Another way to be both a good student and a good employee is to take advantage of free time. If a student finds themselves ahead in class, then they should do homework for other classes if the teacher permits it. This can apply to after school as well; instead of a student absently scrolling through their phone in short periods of free time, they can try and squeeze in some homework time before whatever they need to do afterward. By using any available time to get their homework done, they allow themselves more free time later and less stress about finishing their homework on a work day.
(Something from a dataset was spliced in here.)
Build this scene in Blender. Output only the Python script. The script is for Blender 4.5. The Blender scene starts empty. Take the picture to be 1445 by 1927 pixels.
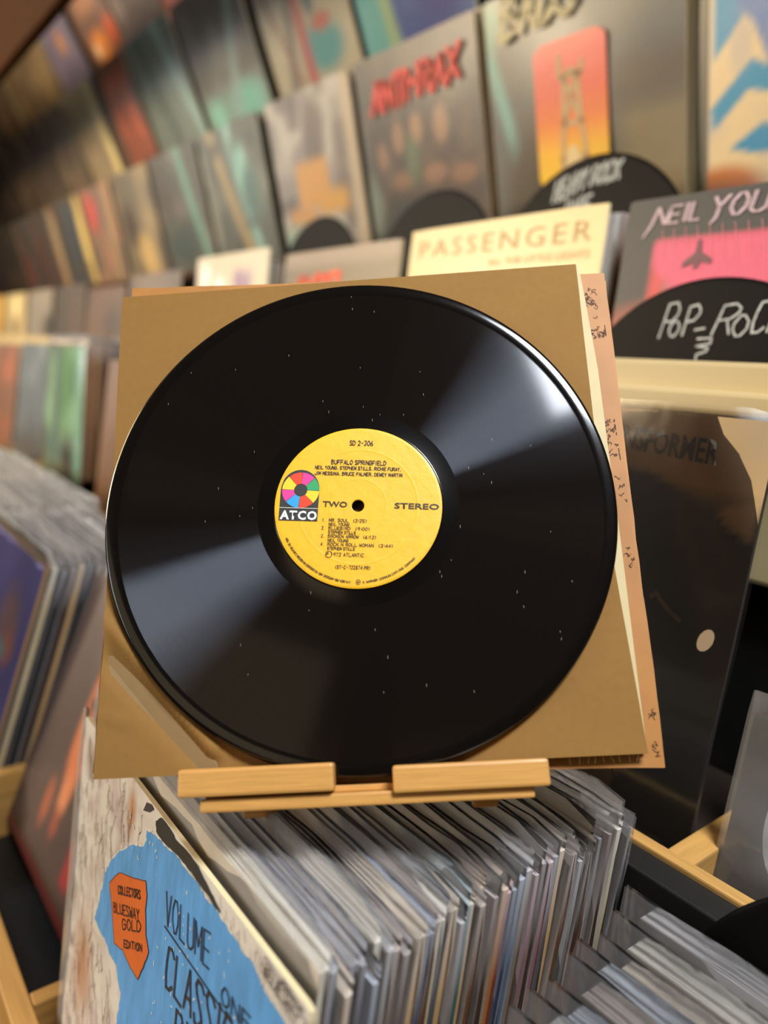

Alex Harvin remarks that “you need to compensate for the [time] that you’re working by finding extra time outside of school and work to get your work done.” Though these tips can assist any student with ajob on their own, they don’t take in to account the benefit of the help of others.

Skylar Cassel
Alex Harvin (12) working the register at his Five Below job on February 19, 2018. Managing school and work hasn’t been his only challenge; he’s also had to deal with thieves and a dumpster diver at his job.

There are many things in life that are extremely difficult, if not impossible, to do alone. Dealing with the large amounts of stress from juggling a job and schoolwork can be one of those things. Because of this, it’s encouraged for students to form study groups or group chats with peers, even if they don’t have a job, as a form of support and help for when they need it. It can greatly benefit a student to study for an exam with friends or have others help them with a math problem that they don’t understand. It can make all the difference in how a student with a job is able to complete and understand the material in their classes. It can also relieve some of the stress from working and studying just by being around friends. Students with jobs shouldn’t be afraid to get help from friends, peers, and even teachers if they’re struggling in a class due to decreased studying time and increased stress from work. In many cases, others can be a very valuable resource, and dealing with the stress and workload of both school and a job is one of those times.

Though it’s difficult for high school students to successfully work a job and keep good grades, they’ll be able to do it if they just remember that time management is key and that there are several methods available to them. Scheduling their work days on days that’s convenient for them, using their free time wisely, and getting help from others are all great ways for a student to keep their grades, work performance, and mental health up. Working a job while being in high school may not be for everyone, and that’s okay, but it’s important that those who do have the tools to learn how to keep up.